Wednesday, 20 November 2013

Sontag On Photography - Relevance Today

Much of what Sontag said in the late 70's is relevant today although the ambiguities found throughout the book means that it is possible to find support for any point of view considered today. The cultural element that leads us to interpret images in an unique way remains as true today as it was when Sontag was writing. Whilst camera technology has changed almost out of recognition in the past 40 years the photographer has not. We still make decisions at the time of taking that support our view of what should, and equally importantly, should not be in the photograph. Whether we consciously seek the 'proper moment' or the 'decisive moment' is probably not known, even to ourselves, but we will go to extraordinary lengths to get the 'righ't light, the 'right' elements and the 'right' action to ensure, as far as possible, the 'right' image. We remain the 'deciders' about our photography albeit we do not make the final judgement about its worthiness.

How we view images has also changed over the years. It is true to say that the majority of photographs are not seen as prints. The most common viewing is on a digital device that emphasises the transient nature of what we are seeing. We can flick through literally hundreds of images; only pausing now and again to look longer at a particular image. There is no direct physical contact with a tangible thing so that there is no sense other than sight involved in what we are doing. Sontag talks in her book of photographs becoming more beautiful as they become older as though the passage of time and the 'patina' they acquire through handling bestows upon them an additional element. She even praises the creasing and scratches and the fading and the shift in colour that occurs in photographs. None of these things can be experienced through the medium of the computer. A photograph will remain as it is on every showing until we can no longer view it because of its outdated technology.

There is also the impact upon our thinking of an image that offers a glimpse of a past that we have not experienced or only vaguely remember or a reminder of relatives long dead - a glimpse into our place in life's continuum. Such impact can also be created by viewing on a digital device but there is the very real risk that the sheer volume of images and the existence of moving images on DVD's or other storage will condition us to ignore the still image.

As viewers we are increasingly becoming immune to the shock value of an image whether it be beauty or horror. We are surrounded on all sides by images that initially shocked and then became commonplace. Pictures of starving children on the African continent are part of the daily fare served up in newsreels, adverts and commercial breaks. They are rapidly becoming that most dreadful fate for all that we see  - wallpaper. The horror of war impinges less and less upon our emotions as the level of horror shown on our television screens becomes ever more horrific. Sometimes I wonder if the films shot at the end of the Second World War of the victims of the concentration camps which show shocked our forebears would raise an eyebrow in the present generation. Our culture is changing and so is the way that we interpret images but it remains the case that we continue to interpret photographs through the distorting lens of this culture.

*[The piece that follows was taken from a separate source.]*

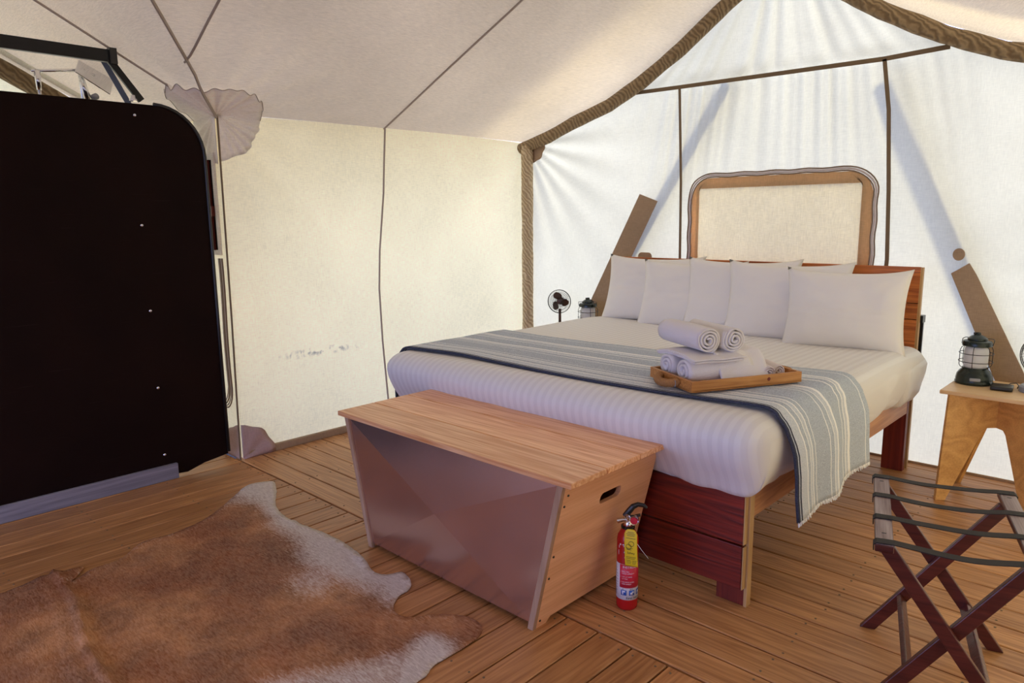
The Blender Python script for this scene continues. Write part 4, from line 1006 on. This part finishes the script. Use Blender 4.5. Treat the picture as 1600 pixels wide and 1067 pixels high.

It is difficult to imagine a time in the future when all the controversies that surround photography together with the desire of photographers to glorify their work (is it art or is it not art? - a question that is unanswerable because there is no universally accepted definition) have disappeared. As long as human beings are both the producers and consumers of photographs the controversy will happily continue. Whilst it is possible to imagine photographs being created by robotic beings who apply strict logic (think of the cameras today that take much of the decision making away from the human operator) as long as human beings are the arbiters of taste then the arguments and endless books discussing the subject will continue.